How to live financially fit

Chances are you're always looking for ways to make more of it, or trying to figure out how to manage it; money. There's no time like the present to work on your financial fitness. FOX19 sat down with financial advisor Chip Workman to get some tips so you can be financially fit by the end of 2011.

Max out your savings. Workman says to save as much as you can, but be realistic in your goals. "You should start with an emergency fund. Fill up your 401k or other tax deferred vehicles and go from there." If you have a 401K Workman says to try and at least contribute up to the percentage your company matches. "A company match is free money there's nowhere else you receive 100% return on investment so at least match 100% of what the company will match," advises Workman. He also says ditch your debt. "If you can get rid of it get rid of it pay it down as quickly as you can."

Write it down. Workman says the best way to figure out what money you spend where is to write it down. Go through your bills and bank accounts and figure out where you spent your money and where you could stand to cut back. "A lot of people just simply are so fearful of what to do or not do because they don't know where they stand and getting it down, writing it down, figuring out where you are can be a big step in getting financially fit."

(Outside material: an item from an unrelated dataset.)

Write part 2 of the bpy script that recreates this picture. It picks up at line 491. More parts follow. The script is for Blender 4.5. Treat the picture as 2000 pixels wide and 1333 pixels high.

Put the plastic away. It's a scary thought for a lot of people but Workman says only spending the money you have for a month, is a great exercise in financial responsibility.

Clean up your investments. Take a look at where your money is, how it's performing and if it's not doing well, move it. Workman says too often professionals, especially young ones, are too nervous to take chances with investments like a 401K. But he says it will be so long before any of that money is spent, that now is the time to take a few financial risks.

Check yourself. Remember when you wrote down what you were spending your money on? Workman says don't just leave it at that. Check up on yourself. See how you are doing when it comes to your spending. Have you spent more than anticipated? On what? What changes can be made?

Make some new Christmas traditions. While this conversation might not be the 'jolliest' Workman says to sit down with the adults in your life and talk about Christmas time. Do you just exchange $50 worth of stuff each year? Maybe a dinner out together is a better option for everyone's finances. "For holidays I recommend getting rid of stuff. Talk to family. Do you really need to go through the process of shopping and exchanging back and forth?"

A few other financially fit tips:

Workman says review your insurance, home and car, to determine if you're getting the most for your money. Do some shopping around. See if another company can save you some money.

Update your will. Circumstances change and it's the financially responsible thing to do for you and your family to make sure you have a will and that it's up to date.

Open a 529. It's tax free money for education for your children and grandchildren. And Workman says it's a great thing for grandparents to do because they get to control the money they're saving for the grandkids education. Plus, some states, like Ohio, give small tax breaks.